Computers are increasingly making decisions that impact on each and every one of us, in scenarios as wide-ranging as deciding credit card limits, flying aircraft, predicting weather and recommending products via the internet. The algorithms which perform these tasks are complex and their intricacies cannot be fully appreciated by all the people who rely on them. The goal of this project is to equip these decision-making algorithms with measures of uncertainty so that, where appropriate, human or further computer intervention can be used to ensure fair and safe outcomes. The junior researchers involved in the program will also engage in outreach programs, organized through Cal Tech. These outreach programs are aimed at high school students, and designed in particular to impact on a diverse range of high school students; this outreach work will be enhanced by experience with the research about equipping everyday algorithms with measures of uncertainty.
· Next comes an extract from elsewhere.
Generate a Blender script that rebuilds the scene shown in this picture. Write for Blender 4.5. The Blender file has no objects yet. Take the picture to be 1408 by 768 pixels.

The purpose of this project is to obtain a deeper understanding of machine learning algorithms. This will be achieved by formulating and solving the problems in a statistical fashion in which uncertainty in both the mathematical models used for learning, and the data used to train them, is tracked and quantified. The objectives are twofold: (i) to improve existing algorithms by allowing them to be cognizant of their own uncertainties, or by allowing humans to interact with them in an informed fashion; (ii) to use knowledge of uncertainties to study the predictive power of the algorithms and identify laws or rules implicitly encoded within them. A Bayesian formulation of a number of machine learning tasks will be adopted, with focus on neural networks, and related issues arising in graph-based semi-supervised learning. Recent advances in the development of Monte Carlo Markov chain (MCMC) samplers in high dimensions will be deployed to make empirical studies of uncertainty. Various parameter limits (including large data volume, data in high dimensional spaces, and small data noise) will be used to develop mathematical theories which quantify uncertainty in the predictions made by machine learning algorithms.
This award reflects NSF's statutory mission and has been deemed worthy of support through evaluation using the Foundation's intellectual merit and broader impacts review criteria.